Begin

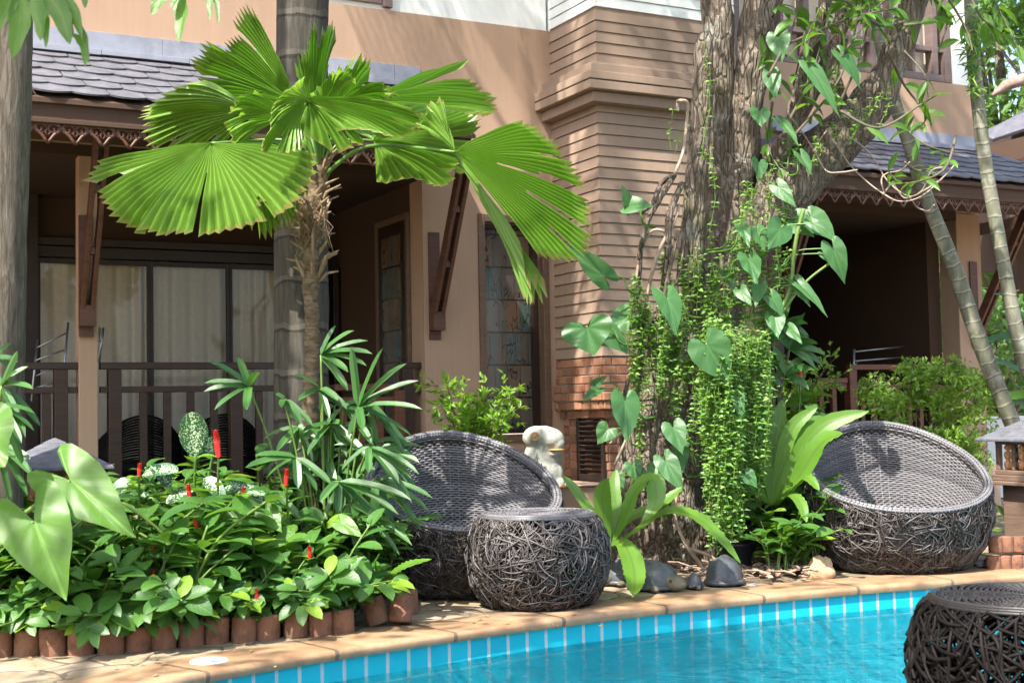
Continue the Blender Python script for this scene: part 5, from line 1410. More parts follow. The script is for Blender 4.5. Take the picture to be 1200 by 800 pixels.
# ================================================================== other palms
def palm(name,label,pts,rs,mat,Y,nz=.03,nseg=24,crown=None,group=None):
    P=path([at(x,y,q[0] if q else Y) for x,y,*q in pts],8); b=P[0]
    root=thing(name,label,'palm',(b.x,b.y,0),group); m=MB()
    m.tube(P,radl([px2m(r,Y) for r in rs],len(P)),nseg,nz=nz,nf=4); m.build('trunk',mat,root,smooth=True)
    if crown:
        T=P[-1]; nf,L,seed=crown; rg=random.Random(seed); m=MB(); ms=MB()
        for i in range(nf):
            a=2*PI*i/nf+rg.uniform(-.2,.2); e=rg.uniform(.1,1.0); d=Vector((cos(a)*cos(e),sin(a)*cos(e),sin(e))); p=T.copy(); Q=[p.copy()]
            for k in range(12): d=(d+Vector((0,0,-.13))).normalized(); p=p+d*L/12; Q.append(p.copy())
            ms.tube(Q,radl([.03,.005],13),5)
            for k in range(2,12):
                for j in range(3):
                    q=Q[k].lerp(Q[min(k+1,12)],j/3); t=(Q[k]-Q[k-1]).normalized(); s=t.cross(Z).normalized()
                    for sg in(-1,1): blade(m,q,s*sg+t*.5+Vector((0,0,.1)),L*.26,.035,Z,1.0,4,'lance',.1)
        m.build('crown',M['lily'],root); ms.build('frond_stem',M['stem'],root)
    return root
palm('palm_tree','thick smooth grey palm trunk rising in front of the sliding doors',[(352,690),(353,560),(353,450),(353,340),(353,200),(354,60),(355,-40),(356,-160),(356,-420),(352,-1100)],[35,32.5,32,32,31.5,31,31.5,30,28,20],M['palmbark'],8.3,crown=(9,2.6,1))
palm('palm_tree','rough brown-grey palm trunk cut by the left picture edge',[(-12,740),(-8,600),(-6,450),(-3,300),(2,150),(6,0),(8,-150),(10,-500),(0,-1500)],[34,33,32.5,33,33,32,30,28,20],M['palmbark2'],6.6,nz=.05,crown=(5,2.4,2))
palm('palm_tree','slender ringed palm leaning left, its foot beside the right lantern',[(1215,560),(1184,490),(1164,440),(1146,395),(1117,310),(1085,230),(1066,170),(1047,115),(1030,40),(1010,-80),(985,-260),(940,-600)],[10,9.5,9.5,9.5,9,8.5,8,7.5,7.5,7,6.5,6],M['thinbark'],10.1,nseg=16,crown=(9,1.6,3))
palm('palm_tree','slimmer upright ringed palm nearest the right picture edge',[(1240,560),(1212,460),(1192,390),(1178,320),(1165,250),(1153,180),(1144,100),(1139,40),(1136,-30),(1130,-160),(1125,-300),(1110,-600)],[9,8.5,8.5,8,8,8,8,7.5,7.5,7,6,6],M['thinbark'],9.7,nseg=16,crown=(9,1.5,4))
# epiphyte tufts on the upright palm
ep_=thing('air_plant','small wispy epiphytes clinging to the upright ringed palm','plant',tuple(at(1142,70,9.6)))
m=MB(); rng=random.Random(14)
for i in range(40):
    y=rng.uniform(15,110); p=at(1141+rng.uniform(-9,9),y,9.6); 
    for j in range(4): blade(m,p,rdir(rng,-.2)+Vector((-.4,0,0)),rng.uniform(.05,.12),.012,TOCAM,.8,4,'lance',.1)
m.build('foliage',M['tree'],ep_)
# ================================================================== soil beds and litter (setting)
def soil_patch(name,pts,h,mat):
    P=[gnd(x,y) for x,y in pts]; c=sum(P,Vector())/len(P); m=MB(); P=resample(P+[P[0]],.25)[:-1]; n=len(P); vs=[];fs=[];T=7
    for i in range(T+1):
        f=i/T
        for p in P:
            q=p.lerp(c,f); z=-.03+h*min(1,f*2.2)**.7+.03*noise.noise(q*3)*min(1,f*4); vs.append((q.x,q.y,z))
    for i in range(T):
        for k in range(n): fs.append((i*n+k,i*n+(k+1)%n,(i+1)*n+(k+1)%n,(i+1)*n+k))
    m.add(vs,fs); o=m.build(name,mat,smooth=True); o['kind']='structure'; return o
soil_patch('soil_bed',[(-120,762),(60,762),(200,752),(300,743),(400,734),(440,720),(470,690),(470,650),(440,610),(200,610),(-120,620)],.08,M['soil'])
M['mulch']=m_noise('bark_mulch',(.05,.032,.022),(.24,.165,.11),22,.9,.9,.02,bscale=60,c3=(.13,.085,.055))
soil_patch('soil_bed',[(700,672),(760,680),(830,686),(900,686),(950,680),(975,660),(960,630),(900,612),(760,612),(690,630)],.07,M['mulch'])
lit=MB(); rng=random.Random(44)
for i in range(420):
    x=rng.uniform(740,960); y=rng.uniform(640,686) if x<905 else rng.uniform(655,682); p=gnd(x,y); p.z=.03+rng.uniform(0,.045)
    a=rng.uniform(0,PI); d=Vector((cos(a),sin(a)*.8,rng.uniform(-.2,.2))); L=rng.uniform(.04,.16)
    if rng.random()<.6: lit.tube([p,p+d*L*.5+Vector((0,0,.01)),p+d*L],rng.uniform(.003,.007),4)
    else: lit.bar(p,p+d*L*.6,rng.uniform(.02,.045),.006,up=rdir(rng,3))
o=lit.build('bark_litter',m_noise('bark_chips',(.07,.045,.03),(.33,.24,.18),12,.85,.6,.004,c3=(.20,.12,.08)))
tag(o,'brown bark chips and twigs scattered under the large tree','bark litter',kind='stuff')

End

WHAT THE EXERCISE ASKS: Return each line of the data, keeping its wording exact and omitting pictures.

RESULT FOR THIS TASK:
Continue the Blender Python script for this scene: part 5, from line 1410. More parts follow. The script is for Blender 4.5. Take the picture to be 1200 by 800 pixels.
# ================================================================== other palms
def palm(name,label,pts,rs,mat,Y,nz=.03,nseg=24,crown=None,group=None):
    P=path([at(x,y,q[0] if q else Y) for x,y,*q in pts],8); b=P[0]
    root=thing(name,label,'palm',(b.x,b.y,0),group); m=MB()
    m.tube(P,radl([px2m(r,Y) for r in rs],len(P)),nseg,nz=nz,nf=4); m.build('trunk',mat,root,smooth=True)
    if crown:
        T=P[-1]; nf,L,seed=crown; rg=random.Random(seed); m=MB(); ms=MB()
        for i in range(nf):
            a=2*PI*i/nf+rg.uniform(-.2,.2); e=rg.uniform(.1,1.0); d=Vector((cos(a)*cos(e),sin(a)*cos(e),sin(e))); p=T.copy(); Q=[p.copy()]
            for k in range(12): d=(d+Vector((0,0,-.13))).normalized(); p=p+d*L/12; Q.append(p.copy())
            ms.tube(Q,radl([.03,.005],13),5)
            for k in range(2,12):
                for j in range(3):
                    q=Q[k].lerp(Q[min(k+1,12)],j/3); t=(Q[k]-Q[k-1]).normalized(); s=t.cross(Z).normalized()
                    for sg in(-1,1): blade(m,q,s*sg+t*.5+Vector((0,0,.1)),L*.26,.035,Z,1.0,4,'lance',.1)
        m.build('crown',M['lily'],root); ms.build('frond_stem',M['stem'],root)
    return root
palm('palm_tree','thick smooth grey palm trunk rising in front of the sliding doors',[(352,690),(353,560),(353,450),(353,340),(353,200),(354,60),(355,-40),(356,-160),(356,-420),(352,-1100)],[35,32.5,32,32,31.5,31,31.5,30,28,20],M['palmbark'],8.3,crown=(9,2.6,1))
palm('palm_tree','rough brown-grey palm trunk cut by the left picture edge',[(-12,740),(-8,600),(-6,450),(-3,300),(2,150),(6,0),(8,-150),(10,-500),(0,-1500)],[34,33,32.5,33,33,32,30,28,20],M['palmbark2'],6.6,nz=.05,crown=(5,2.4,2))
palm('palm_tree','slender ringed palm leaning left, its foot beside the right lantern',[(1215,560),(1184,490),(1164,440),(1146,395),(1117,310),(1085,230),(1066,170),(1047,115),(1030,40),(1010,-80),(985,-260),(940,-600)],[10,9.5,9.5,9.5,9,8.5,8,7.5,7.5,7,6.5,6],M['thinbark'],10.1,nseg=16,crown=(9,1.6,3))
palm('palm_tree','slimmer upright ringed palm nearest the right picture edge',[(1240,560),(1212,460),(1192,390),(1178,320),(1165,250),(1153,180),(1144,100),(1139,40),(1136,-30),(1130,-160),(1125,-300),(1110,-600)],[9,8.5,8.5,8,8,8,8,7.5,7.5,7,6,6],M['thinbark'],9.7,nseg=16,crown=(9,1.5,4))
# epiphyte tufts on the upright palm
ep_=thing('air_plant','small wispy epiphytes clinging to the upright ringed palm','plant',tuple(at(1142,70,9.6)))
m=MB(); rng=random.Random(14)
for i in range(40):
    y=rng.uniform(15,110); p=at(1141+rng.uniform(-9,9),y,9.6); 
    for j in range(4): blade(m,p,rdir(rng,-.2)+Vector((-.4,0,0)),rng.uniform(.05,.12),.012,TOCAM,.8,4,'lance',.1)
m.build('foliage',M['tree'],ep_)
# ================================================================== soil beds and litter (setting)
def soil_patch(name,pts,h,mat):
    P=[gnd(x,y) for x,y in pts]; c=sum(P,Vector())/len(P); m=MB(); P=resample(P+[P[0]],.25)[:-1]; n=len(P); vs=[];fs=[];T=7
    for i in range(T+1):
        f=i/T
        for p in P:
            q=p.lerp(c,f); z=-.03+h*min(1,f*2.2)**.7+.03*noise.noise(q*3)*min(1,f*4); vs.append((q.x,q.y,z))
    for i in range(T):
        for k in range(n): fs.append((i*n+k,i*n+(k+1)%n,(i+1)*n+(k+1)%n,(i+1)*n+k))
    m.add(vs,fs); o=m.build(name,mat,smooth=True); o['kind']='structure'; return o
soil_patch('soil_bed',[(-120,762),(60,762),(200,752),(300,743),(400,734),(440,720),(470,690),(470,650),(440,610),(200,610),(-120,620)],.08,M['soil'])
M['mulch']=m_noise('bark_mulch',(.05,.032,.022),(.24,.165,.11),22,.9,.9,.02,bscale=60,c3=(.13,.085,.055))
soil_patch('soil_bed',[(700,672),(760,680),(830,686),(900,686),(950,680),(975,660),(960,630),(900,612),(760,612),(690,630)],.07,M['mulch'])
lit=MB(); rng=random.Random(44)
for i in range(420):
    x=rng.uniform(740,960); y=rng.uniform(640,686) if x<905 else rng.uniform(655,682); p=gnd(x,y); p.z=.03+rng.uniform(0,.045)
    a=rng.uniform(0,PI); d=Vector((cos(a),sin(a)*.8,rng.uniform(-.2,.2))); L=rng.uniform(.04,.16)
    if rng.random()<.6: lit.tube([p,p+d*L*.5+Vector((0,0,.01)),p+d*L],rng.uniform(.003,.007),4)
    else: lit.bar(p,p+d*L*.6,rng.uniform(.02,.045),.006,up=rdir(rng,3))
o=lit.build('bark_litter',m_noise('bark_chips',(.07,.045,.03),(.33,.24,.18),12,.85,.6,.004,c3=(.20,.12,.08)))
tag(o,'brown bark chips and twigs scattered under the large tree','bark litter',kind='stuff')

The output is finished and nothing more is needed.